* **Given exercise**
Show every line that has the string "scene" in it.

* **Information provided**
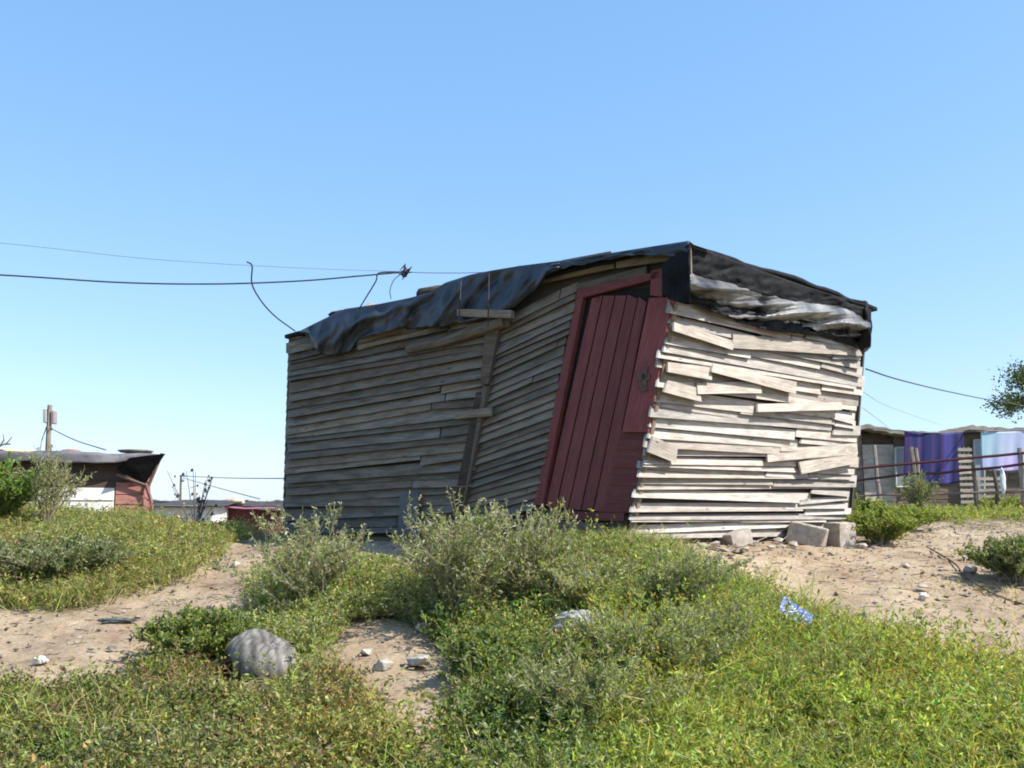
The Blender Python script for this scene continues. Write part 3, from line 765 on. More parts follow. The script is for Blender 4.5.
a = Acc(); B = area_pts(17000, -5, 1, 4.2, 7.6, lambda X, Y, Z: NB(X, Y, Z) & R_OLIVE(X, Y, Z) & clump(X, Y, 61, .30))
B = B[:6500]; sprigs(a, B, .06, .9, 9, .028, .014, OLIVE, [4, 4, 3, 1.5, 3])
B, H, t = clusters(660, 24, -5, 1, 4.2, 7.6, lambda X, Y, Z: NB(X, Y, Z) & R_OLIVE(X, Y, Z), .12, (.07, .36), 1)
sprigs(a, B, H, .75, 14, .030, .015, OLIVE+GREEN[:1], [4, 4, 4, 1.3, 3, 2.5], t)
B, H, t = clusters(150, 16, -5, 1, 4.2, 7.2, lambda X, Y, Z: NB(X, Y, Z) & R_OLIVE(X, Y, Z), .07, (.12, .34), 2); tufts(a, B, H, t, LUSH+STRAW[:2], [3, 2, 2, 2, 2, 2])
tag(a.build('creeping_weeds', M['leaf']), 'olive and reddish creeping weeds covering the lower left of the bank', 'weeds', kind='stuff')
# bright green growth, lower right
a = Acc(); B = area_pts(21000, -.4, 5.8, 4.2, 9, lambda X, Y, Z: NB(X, Y, Z) & R_GREEN(X, Y, Z) & clump(X, Y, 63, .22))
B = B[:7000]; sprigs(a, B, .07, .8, 9, .034, .013, GREEN, [5, 4, 4, 2, 1])
c_ = lambda X, Y, Z: NB(X, Y, Z) & R_GREEN(X, Y, Z)
B, H, t = clusters(820, 22, -.4, 5.8, 4.2, 9, c_, .14, (.08, .46), 3)
sprigs(a, B, H, .55, 15, .036, .012, GREEN+LUSH[:2], [5, 5, 3, 2, 1, 2, 2], t, up_=1.0)
B, H, t = clusters(780, 20, -.4, 5.8, 4.2, 9, c_, .08, (.12, .42), 4); tufts(a, B, H, t, LUSH, [4, 3, 1.6, 3])
B, H, t = clusters(70, 10, -.4, 5.8, 4.2, 8, c_, .08, (.25, .5), 5); sprigs(a, B, H, .35, 20, .030, .008, GREY+GREEN[:2], [3, 3, 2, 1, 3, 3], t, up_=1.2)
tag(a.build('green_weeds', M['leaf']), 'bright green weeds and grass covering the lower right of the bank', 'weeds', kind='stuff')
# middle, darker fleshy
a = Acc(); B = area_pts(12000, -1.3, 2, 4.2, 9, lambda X, Y, Z: NB(X, Y, Z) & R_MID(X, Y, Z) & clump(X, Y, 65, .2))
B = B[:4000]; sprigs(a, B, .09, .8, 9, .034, .014, DARKG+GREEN[:2], [3, 4, 3, 1, 2, 1])
c_ = lambda X, Y, Z: NB(X, Y, Z) & R_MID(X, Y, Z)
B, H, t = clusters(400, 18, -1.3, 2, 4.2, 9, c_, .12, (.12, .40), 6); sprigs(a, B, H, .6, 16, .034, .015, DARKG+GREEN[:2]+OLIVE[:1], [2, 4, 4, 1, 3, 2, 2], t)
B, H, t = clusters(130, 14, -1.3, 2, 4.2, 9, c_, .10, (.2, .45), 12); sprigs(a, B, H, .4, 20, .032, .009, GREY+GREEN[:2], [4, 3, 3, 1, 2, 2], t, up_=1.1)
B, H, t = clusters(200, 14, -1.3, 2, 4.2, 9, c_, .08, (.15, .42), 7); tufts(a, B, H, t, LUSH+GREY[:2], [4, 3, 1, 2, 2, 1])
tag(a.build('dark_green_weeds', M['leaf']), 'darker fleshy weeds between the bare gully and the bright green growth', 'weeds', kind='stuff')
# grassy mound left
a = Acc(); B = area_pts(31000, -9, -1.9, 7, 13.2, lambda X, Y, Z: NB(X, Y, Z) & R_MOUND(X, Y, Z) & clump(X, Y, 67, .2))
n = len(B); dk = vnoise(B[:, 0]*1.1, B[:, 1]*1.1, 79)
c = palette(n, [(.26,.31,.09),(.35,.37,.13),(.42,.38,.19),(.18,.22,.07),(.36,.22,.13)], [5, 4, 2, 3, 1])
blades(a, B, rng.normal(size=(n, 3))*[.5, .5, .1]+[0, 0, 1], rng.uniform(.08, .26, n)*undul(B[:, 0], B[:, 1], 57), .008, c)
B2 = B[:11000]; sprigs(a, B2, .19*undul(B2[:, 0], B2[:, 1], 57), .7, 10, .034, .015, GREEN+OLIVE, [3, 3, 2, 3, 1, 3, 2, 3, 2, 1])
B, H, t = clusters(760, 14, -9, -1.9, 7, 13, lambda X, Y, Z: NB(X, Y, Z) & R_MOUND(X, Y, Z), .13, (.10, .34), 8); sprigs(a, B, H, .6, 12, .036, .014, OLIVE+GREEN+GREY[:2], [3, 2, 3, 2, 2, 3, 2, 2, 2, 1, 2, 1], t)
B, H, t = clusters(520, 16, -9, -1.9, 7, 13, lambda X, Y, Z: NB(X, Y, Z) & R_MOUND(X, Y, Z), .09, (.12, .36), 9); tufts(a, B, H, t, LUSH+STRAW, [2, 3, 3, 2, 2, 2, 1, 1])
tag(a.build('mound_grass', M['leaf']), 'yellow-green grass and low weeds on the mound at left', 'grass', kind='stuff')
# straw tufts
a = Acc(); B = area_pts(6500, -.5, 5, 6, 10, lambda X, Y, Z: NB(X, Y, Z) & R_STRAW(X, Y, Z))
n = len(B); blades(a, B, rng.normal(size=(n, 3))*[.4, .4, .1]+[0, 0, 1], rng.uniform(.08, .26, n), .005, palette(n, STRAW, [4, 4, 4, 1]))
B, H, t = clusters(260, 26, -.5, 5, 6, 10, lambda X, Y, Z: NB(X, Y, Z) & R_STRAW(X, Y, Z), .08, (.14, .36), 10); tufts(a, B, H, t, STRAW+LUSH[:2], [4, 4, 4, 1, 2, 2], .005)
tag(a.build('straw_grass', M['dryleaf']), 'yellowing grass in front of the doorway and along the sandy strip', 'grass', kind='stuff')
# mid left
a = Acc(); B = area_pts(5200, -3.2, -.6, 5.2, 10, lambda X, Y, Z: NB(X, Y, Z) & R_LEFTM(X, Y, Z) & clump(X, Y, 69, .55))
sprigs(a, B, .22*undul(B[:, 0], B[:, 1], 59), .6, 14, .034, .013, GREEN+GREY, [4, 4, 2, 2, 1, 3, 2, 2, 1])
k = rng.choice(len(B), 2600); blades(a, B[k], rng.normal(size=(2600, 3))*[.45, .45, .1]+[0, 0, 1], rng.uniform(.08, .22, 2600), .006, palette(2600, GREEN+STRAW, [3, 3, 1, 1, 1, 2, 2, 2, 1]))
B = area_pts(2400, -3, -.4, 4.8, 7, lambda X, Y, Z: NB(X, Y, Z) & R_REDD(X, Y, Z)); n = len(B)
blades(a, B, rng.normal(size=(n, 3))*[.6, .6, .1]+[0, 0, 1], rng.uniform(.06, .2, n), .006, palette(n, [(.42,.2,.1),(.45,.33,.16),(.25,.28,.08)], [3, 3, 2]))
B, H, t = clusters(170, 16, -3.2, -.6, 5.2, 10, lambda X, Y, Z: NB(X, Y, Z) & R_LEFTM(X, Y, Z), .11, (.12, .36), 11); sprigs(a, B, H, .5, 14, .032, .012, GREEN+GREY, [4, 4, 2, 2, 1, 3, 2, 2, 1], t)
tag(a.build('mixed_weeds', M['leaf']), 'sparse mixed weeds between the path and the bare gully', 'weeds', kind='stuff')
# sparse stragglers on bare sand and far greenery at the fence
a = Acc(); B = area_pts(9000, 2.5, 16, 11, 26, lambda X, Y, Z: frame(X, Y, Z) & ~under_shack(X, Y) & (R_FARL(X, Y, Z) | (clump(X, Y, 75, 1.02, .8) & (Y > 13))))
sprigs(a, B, .22*undul(B[:, 0], B[:, 1], 51), .8, 10, .045, .022, GREEN, [5, 5, 3, 2, 1])
tag(a.build('fence_weeds', M['leaf']), 'strip of green weeds along the foot of the far fence', 'weeds', kind='stuff')
a = Acc(); B = area_pts(900, -5, 9, 4.5, 13, lambda X, Y, Z: bare(X, Y, Z) & frame(X, Y, Z) & ~under_shack(X, Y) & clump(X, Y, 81, .95, 1.2))
n = len(B)
if n: blades(a, B, rng.normal(size=(n, 3))*[.7, .7, .1]+[0, 0, .8], rng.uniform(.03, .10, n), .006, palette(n, STRAW+GREEN[:2], [2, 2, 2, 2, 1, 1])); tag(a.build('stray_grass', M['dryleaf']), 'thin stray grass on the bare sand', 'grass', kind='stuff')
# background rough growth behind
a = Acc(); B = area_pts(7000, -28, 24, 13, 60, lambda X, Y, Z: frame(X, Y, Z) & ~under_shack(X, Y))
sprigs(a, B, .25, .9, 8, .08, .04, OLIVE+GREEN, [3, 2, 3, 1, 2, 2, 2, 2, 1, 1])
tag(a.build('background_weeds', M['leaf']), 'rough weeds on the ground behind the shacks', 'weeds', kind='stuff')

a = Acc(); B = area_pts(1500, -5, 6, 4.3, 12, lambda X, Y, Z: NB(X, Y, Z) & (vnoise(X*1.5, Y*1.5, 222) > .5)); n = len(B)
blades(a, B, rng.normal(size=(n, 3))*[.35, .35, .1]+[0, 0, 1], rng.uniform(.10, .28, n), .004, palette(n, [(.50,.42,.24),(.36,.26,.15),(.55,.50,.34)], [3, 2, 2]), bend=.25)
tag(a.build('dry_stalks', M['dryleaf']), 'dry pale stalks standing up through the weeds', 'dry stalks', kind='stuff')
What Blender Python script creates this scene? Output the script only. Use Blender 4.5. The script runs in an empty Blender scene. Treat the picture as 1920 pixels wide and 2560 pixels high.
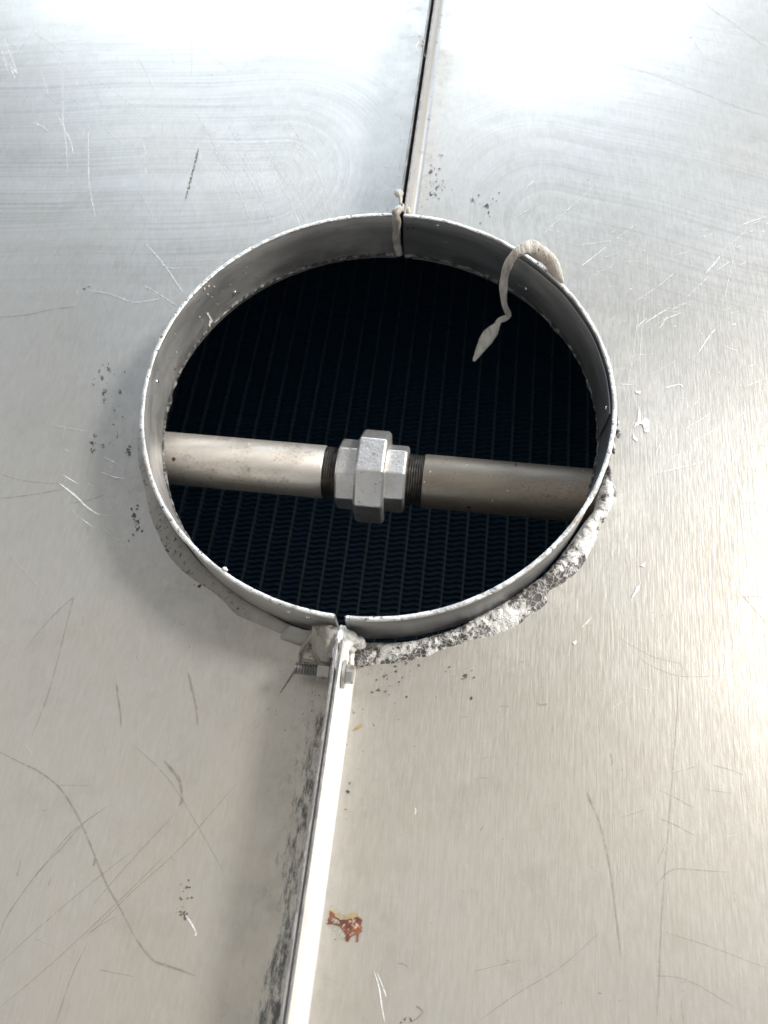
import bpy, bmesh, math, random
from mathutils import Vector, Matrix, noise
random.seed(7)
S = 0.19                      # metres per unit: every length below is in radii of the round opening
# ------------------------------------------------------------------ camera
scn = bpy.context.scene
PITCH, ROLL = 0.42153, -0.08794
CAM = Vector((-0.00932, -1.74958, 2.64237))
F = 1849.0
R3 = Matrix.Rotation(PITCH, 3, 'X') @ Matrix.Rotation(ROLL, 3, 'Z')
cam_d = bpy.data.cameras.new('camera'); cam = bpy.data.objects.new('camera', cam_d)
scn.collection.objects.link(cam); scn.camera = cam
cam_d.sensor_fit = 'VERTICAL'; cam_d.sensor_height = 36; cam_d.lens = 36*F/2560
cam_d.dof.use_dof = True; cam_d.dof.focus_distance = 3.05*S; cam_d.dof.aperture_fstop = 8.0
cam_d.clip_start = 0.01; cam_d.clip_end = 100
cam.matrix_world = Matrix.Translation(CAM*S) @ R3.to_4x4()
# ------------------------------------------------------------------ world, sun, exposure
SUN_AZ, SUN_EL = math.radians(17), math.radians(37)     # azimuth from +X towards +Y
sd = Vector((math.cos(SUN_EL)*math.cos(SUN_AZ), math.cos(SUN_EL)*math.sin(SUN_AZ), math.sin(SUN_EL)))
w = bpy.data.worlds.new('World'); scn.world = w; w.use_nodes = True
nt = w.node_tree; nt.nodes.clear(); N = nt.nodes.new; L = nt.links.new
out = N('ShaderNodeOutputWorld'); add = N('ShaderNodeAddShader'); L(add.outputs[0], out.inputs[0])
sky = N('ShaderNodeTexSky'); sky.sky_type = 'NISHITA'; sky.sun_disc = False
sky.sun_elevation = SUN_EL; sky.sun_rotation = math.pi/2-SUN_AZ
b1 = N('ShaderNodeBackground'); b1.inputs[1].default_value = 0.05; L(sky.outputs[0], b1.inputs[0]); L(b1.outputs[0], add.inputs[0])
# glow added to the sky for sheet glare, brightest low over far side
tc = N('ShaderNodeTexCoord')
def vdot(v):
    d = N('ShaderNodeVectorMath'); d.operation = 'DOT_PRODUCT'; L(tc.outputs['Generated'], d.inputs[0]); d.inputs[1].default_value = v; return d.outputs['Value']
def wmap(x, a, b, c, d, smooth=True):
    m = N('ShaderNodeMapRange'); m.interpolation_type = 'SMOOTHSTEP' if smooth else 'LINEAR'
    L(x, m.inputs['Value']); m.inputs['From Min'].default_value = a; m.inputs['From Max'].default_value = b
    m.inputs['To Min'].default_value = c; m.inputs['To Max'].default_value = d; return m.outputs[0]
def wmath(op, a, b):
    m = N('ShaderNodeMath'); m.operation = op
    for i, q in enumerate((a, b)):
        if isinstance(q, (int, float)): m.inputs[i].default_value = q
        else: L(q, m.inputs[i])
    return m.outputs[0]
gv = Vector((0.05, 0.95, 0.22)).normalized(); gr = Vector((0.52, 0.28, 0.80)).normalized()
GLOW, GLOW2, AMB = 7.0, 0.24, 0.385
glow = wmath('POWER', wmap(vdot(gv), 0.83, 1.0, 0, 1), 1.3)
glow = wmath('ADD', glow, wmath('MULTIPLY', wmap(vdot(gr), 0.74, 1.0, 0, 1), GLOW2/GLOW))
cn = N('ShaderNodeTexNoise'); cn.inputs['Scale'].default_value = 2.2; cn.inputs['Detail'].default_value = 4; L(tc.outputs['Generated'], cn.inputs['Vector'])
glow_noise = wmap(cn.outputs['Fac'], 0.35, 0.7, 0.75, 1.25)
strength = wmath('MULTIPLY', wmath('ADD', wmath('MULTIPLY', glow, GLOW), AMB), glow_noise)
strength = wmath('MULTIPLY', strength, wmap(vdot((0, 0, 1)), -0.1, 0.05, 0.25, 1))
strength = wmath('MULTIPLY', strength, wmap(vdot(Vector((-0.15, -0.95, 0.1)).normalized()), 0.35, 0.9, 1, 0.35))   # added dimming behind the photographer, darkens the far inner collar
strength = wmath('MULTIPLY', strength, wmap(vdot(Vector((-0.04, 0.66, 0.75)).normalized()), 0.82, 0.96, 1, 0.36))   # dark band added to the sky, tones down reflections beside the opening
mx = N('ShaderNodeMix'); mx.data_type = 'RGBA'; L(wmap(vdot((0, 1, 0)), 0.10, 0.80, 0, 1), mx.inputs[0])
mx.inputs[6].default_value = (1.0, 0.86, 0.64, 1); mx.inputs[7].default_value = (0.80, 0.90, 1.0, 1)
b2 = N('ShaderNodeBackground'); L(mx.outputs[2], b2.inputs[0]); L(strength, b2.inputs[1]); L(b2.outputs[0], add.inputs[1])
sun_d = bpy.data.lights.new('sun', 'SUN'); sun_d.energy = 3.6; sun_d.angle = math.radians(12); sun_d.color = (1, 0.98, 0.945)
sun = bpy.data.objects.new('sun', sun_d); scn.collection.objects.link(sun)
sun.rotation_euler = sd.to_track_quat('Z', 'Y').to_euler(); sun.location = sd*3
scn.view_settings.view_transform = 'Standard'; scn.view_settings.look = 'None'
scn.view_settings.exposure = 0.0; scn.view_settings.gamma = 1; scn.view_settings.use_curve_mapping = False
scn.render.engine = 'CYCLES'; scn.cycles.max_bounces = 8; scn.cycles.sample_clamp_indirect = 6
# ------------------------------------------------------------------ helpers
COL = scn.collection
ZS = -0.247                                   # level of the sheets; the rim of the collar is z = 0
PHI = math.atan(0.202)
U = Vector((math.sin(PHI), math.cos(PHI), 0)); V = Vector((math.cos(PHI), -math.sin(PHI), 0))
def uv(u, v, z=0): return U*u + V*v + Vector((0, 0, z))
def at(px, py, z):                            # a pixel of the photograph, as a point on the level z
    d = R3 @ Vector(((px-960)/F, -(py-1280)/F, -1)); return CAM + d*((z-CAM.z)/d.z)
def fb(p, sc, seed=0.0): return noise.fractal(Vector(p)*sc + Vector((seed, seed*1.7, -seed)), 0.7, 2.0, 4)
class MB:
    def __init__(s): s.v = []; s.f = []; s.m = []; s.sm = []
    def add(s, vs, fs, m=0, smooth=True):
        o = len(s.v); s.v += [Vector(p) for p in vs]
        for f in fs: s.f.append([i+o for i in f]); s.m.append(m); s.sm.append(smooth)
    def grid(s, rows, m=0, smooth=True, closed=False, flip=False):
        n = len(rows[0]); vs = [p for r in rows for p in r]; fs = []
        for i in range(len(rows)-1):
            for j in range(n if closed else n-1):
                k = (j+1) % n; q = [i*n+j, i*n+k, (i+1)*n+k, (i+1)*n+j]; fs.append(q[::-1] if flip else q)
        s.add(vs, fs, m, smooth)
    def box(s, c, ax, ay, az, m=0):           # centre and three half-axis vectors
        vs = [c+ax*a+ay*b+az*d for a in (-1, 1) for b in (-1, 1) for d in (-1, 1)]
        s.add(vs, [(0,1,3,2),(4,6,7,5),(0,4,5,1),(2,3,7,6),(0,2,6,4),(1,5,7,3)], m, False)
    def tube(s, pts, rad, m=0, seg=12, flat=1.0, up=Vector((0,0,1)), wob=0.0, seed=0):
        rows = []
        for i, p in enumerate(pts):
            t = (pts[min(i+1, len(pts)-1)]-pts[max(i-1, 0)]).normalized()
            a = t.cross(up); a = a.normalized() if a.length > 1e-4 else t.orthogonal().normalized(); b = a.cross(t).normalized()
            r = rad[i] if isinstance(rad, (list, tuple)) else rad
            row = []
            for k in range(seg):
                th = 2*math.pi*k/seg; q = p + (a*math.cos(th) + b*math.sin(th)*flat)*r
                if wob: q = p + (q-p)*(1+wob*fb(q, 14, seed))
                row.append(q)
            rows.append(row)
        s.grid(rows, m, True, True)
        s.add(rows[0], [list(range(seg))[::-1]], m); s.add(rows[-1], [list(range(seg))], m)
    def lathe(s, o, ax, e, prof, seg=32, rot=0.0, m=0, smooth=True):
        e = (e-ax*e.dot(ax)).normalized(); g = ax.cross(e); rows = []
        for (t, r) in prof:
            rows.append([o+ax*t+(e*math.cos(rot+2*math.pi*k/seg)+g*math.sin(rot+2*math.pi*k/seg))*r for k in range(seg)])
        s.grid(rows, m, smooth, True, True)
    def build(s, name, mats, parent=None, origin=None):
        o3 = Vector(origin) if origin is not None else (parent_origin(parent) if parent else Vector((0,0,0)))
        me = bpy.data.meshes.new(name); me.from_pydata([(p-o3)*S for p in s.v], [], s.f)
        for x in (mats if isinstance(mats, (list, tuple)) else [mats]): me.materials.append(x)
        for p, m, sm in zip(me.polygons, s.m, s.sm): p.material_index = m; p.use_smooth = sm
        me.validate(); me.update()
        ob = bpy.data.objects.new(name, me); COL.objects.link(ob)
        if parent: ob.parent = parent
        else: ob.location = o3*S
        return ob
ORI = {}
def parent_origin(p):
    while p is not None:
        if p.name in ORI: return ORI[p.name]
        p = p.parent
    return Vector((0,0,0))
def tag(o, label, cat=None, group=None, kind=None):
    if label: o['label'] = label
    if cat: o['category'] = cat
    if group: o['group'] = group
    if kind: o['kind'] = kind
    return o
def thing(name, loc, label, cat, group=None):
    o = bpy.data.objects.new(name, None); COL.objects.link(o); o.location = Vector(loc)*S; o.empty_display_size = 0.01
    ORI[o.name] = Vector(loc); return tag(o, label, cat, group)
def root_thing(ob, label, cat, group=None): return tag(ob, label, cat, group)
# ------------------------------------------------------------------ materials
class G:
    def __init__(s, name):
        s.m = bpy.data.materials.new(name); s.m.use_nodes = True; s.t = s.m.node_tree
        s.b = s.t.nodes['Principled BSDF']; g = s.N('ShaderNodeNewGeometry')
        sc = s.N('ShaderNodeVectorMath'); sc.operation = 'SCALE'; s.L(g.outputs['Position'], sc.inputs[0]); sc.inputs['Scale'].default_value = 1/S
        s.pos = sc.outputs[0]
        mp = s.N('ShaderNodeMapping'); mp.vector_type = 'POINT'; s.L(s.pos, mp.inputs[0]); mp.inputs['Rotation'].default_value = (0, 0, PHI)
        s.vu = mp.outputs[0]                  # x = across the seam, y = along the seam
        sp = s.N('ShaderNodeSeparateXYZ'); s.L(s.vu, sp.inputs[0]); s.x, s.y, s.z = sp.outputs
    def N(s, t): return s.t.nodes.new(t)
    def L(s, a, b): s.t.links.new(a, b)
    def put(s, sock, v):
        if isinstance(v, (int, float)): sock.default_value = v
        elif isinstance(v, tuple): sock.default_value = v if len(v) == len(sock.default_value) else v+(1,)
        else: s.L(v, sock)
    def math(s, op, a, b=0.0, c=None):
        n = s.N('ShaderNodeMath'); n.operation = op; s.put(n.inputs[0], a); s.put(n.inputs[1], b)
        if c is not None: s.put(n.inputs[2], c)
        return n.outputs[0]
    def xyz(s, x, y, z):
        n = s.N('ShaderNodeCombineXYZ'); s.put(n.inputs[0], x); s.put(n.inputs[1], y); s.put(n.inputs[2], z); return n.outputs[0]
    def scale(s, v, sx, sy, sz, off=(0,0,0)):
        n = s.N('ShaderNodeMapping'); s.L(v, n.inputs[0]); n.inputs['Scale'].default_value = (sx, sy, sz); n.inputs['Location'].default_value = off; return n.outputs[0]
    def noise(s, v, sc=1.0, det=3, rough=.5, dist=0):
        n = s.N('ShaderNodeTexNoise'); s.L(v, n.inputs['Vector']); n.inputs['Scale'].default_value = sc; n.inputs['Detail'].default_value = det
        n.inputs['Roughness'].default_value = rough; n.inputs['Distortion'].default_value = dist; return n.outputs['Fac']
    def vor(s, v, sc, feature='DISTANCE_TO_EDGE', rnd=1.0):
        n = s.N('ShaderNodeTexVoronoi'); s.L(v, n.inputs['Vector']); n.feature = feature; n.inputs['Scale'].default_value = sc; n.inputs['Randomness'].default_value = rnd
        return n.outputs['Distance']
    def map(s, v, a, b, c=0.0, d=1.0, sm=False):
        n = s.N('ShaderNodeMapRange'); n.interpolation_type = 'SMOOTHSTEP' if sm else 'LINEAR'
        s.L(v, n.inputs['Value']); n.inputs['From Min'].default_value = a; n.inputs['From Max'].default_value = b
        n.inputs['To Min'].default_value = c; n.inputs['To Max'].default_value = d; return n.outputs[0]
    def mix(s, f, a, b):
        n = s.N('ShaderNodeMix'); n.data_type = 'RGBA'; s.put(n.inputs[0], f); s.put(n.inputs[6], a); s.put(n.inputs[7], b); return n.outputs[2]
    def bump(s, h, st=.3, d=.01, prev=None):
        n = s.N('ShaderNodeBump'); n.inputs['Strength'].default_value = st; n.inputs['Distance'].default_value = d*S; s.L(h, n.inputs['Height'])
        if prev is not None: s.L(prev, n.inputs['Normal'])
        return n.outputs[0]
    def set(s, col=None, rough=None, metal=None, normal=None, **k):
        if col is not None: s.put(s.b.inputs['Base Color'], col)
        if rough is not None: s.put(s.b.inputs['Roughness'], rough)
        if metal is not None: s.put(s.b.inputs['Metallic'], metal)
        if normal is not None: s.L(normal, s.b.inputs['Normal'])
        for a, q in k.items(): s.put(s.b.inputs[a.replace('_', ' ')], q)
        return s.m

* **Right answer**
The Blender Python script for this scene continues. Write part 3, from line 765 on. More parts follow. The script is for Blender 4.5.
What Blender Python script creates this scene? Output the script only. Use Blender 4.5. The script runs in an empty Blender scene. Treat the picture as 1920 pixels wide and 2560 pixels high.
scn = bpy.context.scene